Now this one was a gritting of the teeth moment. A 2007 GMC Canyon Work Truck with 111k and nothing too special about it. Except for the automatic. Late model, compact, automatic pickups are insanely easy to finance and this one had the added benefit of some paint transfer on the fenders that a less experienced buyer would falsely see as a permanent issue.

I bid up to $4500, and a friend of mine who buys up trucks was standing near me and bid $4600. I had to invoke King’s Rule and give him the favor of bowing out. In exchange for him looking out for me during the next go around. Hopefully that happens and I don’t wind up in a dogfight.

Finally we had the transportation equivalent of dog food go through the block. A 1999 Saturn SL. Based out. 5-speed. Perfect 35+ highway miles per gallon transportation for those folks who subscribe to the common practices of penny pinching and personal parsimony. I always have several of these on the road. Although the 5-speed is often a more challenging sale here in the Atlanta ex-urbs.

I showed a fist and held the bid at $1000. Waited for a few seconds. Then. Damn! Someone jumped in and I bid it up two more times before letting it go to some other nearby shadow for $1500. Typically I try to keep my costs under $2000 for a stickshift equipped basic vehicle, and this one would have likely cut it close once you added the buyers fee and the need for new rubber all the way around.

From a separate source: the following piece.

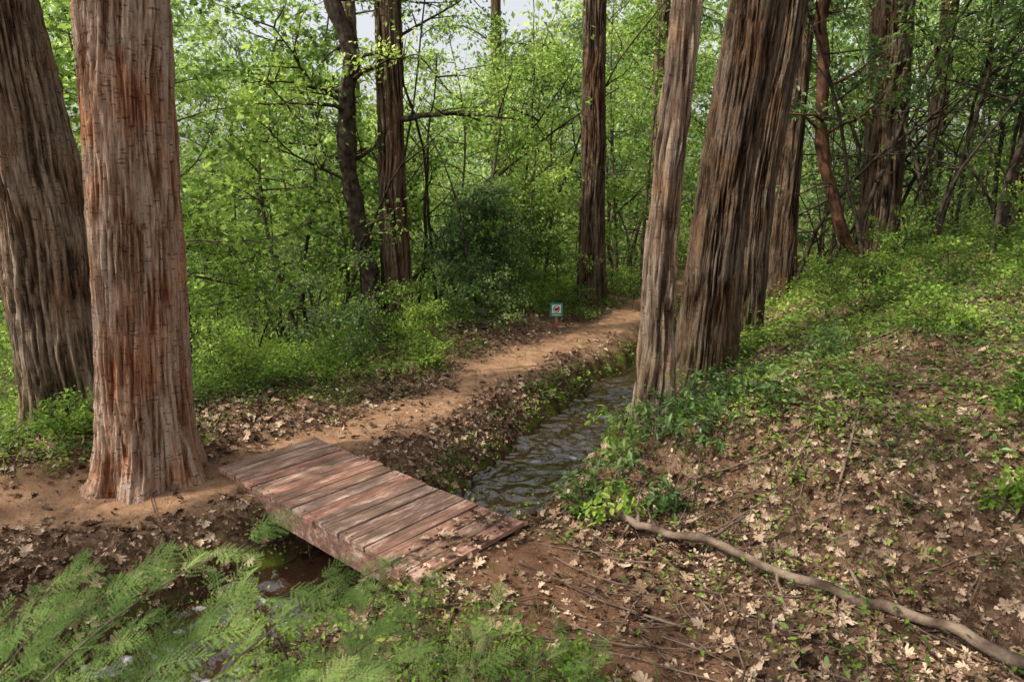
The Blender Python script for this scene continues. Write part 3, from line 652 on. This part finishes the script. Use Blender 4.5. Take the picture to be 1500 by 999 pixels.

There was a ton of other stuff today. Fewer buyers came to the sale. But those who did show up bid all the money in the world. So if you’re in the market for a 1999 Lexus LS400 in clean condition and only 117k miles, you are looking at nearly $8000. Wholesale. If that sounds insane to you, just think about the financing terms that will be applied towards that vehicle. I’m seeing $1500 down. $80 a week for at least 36 months. Maybe even 48 months.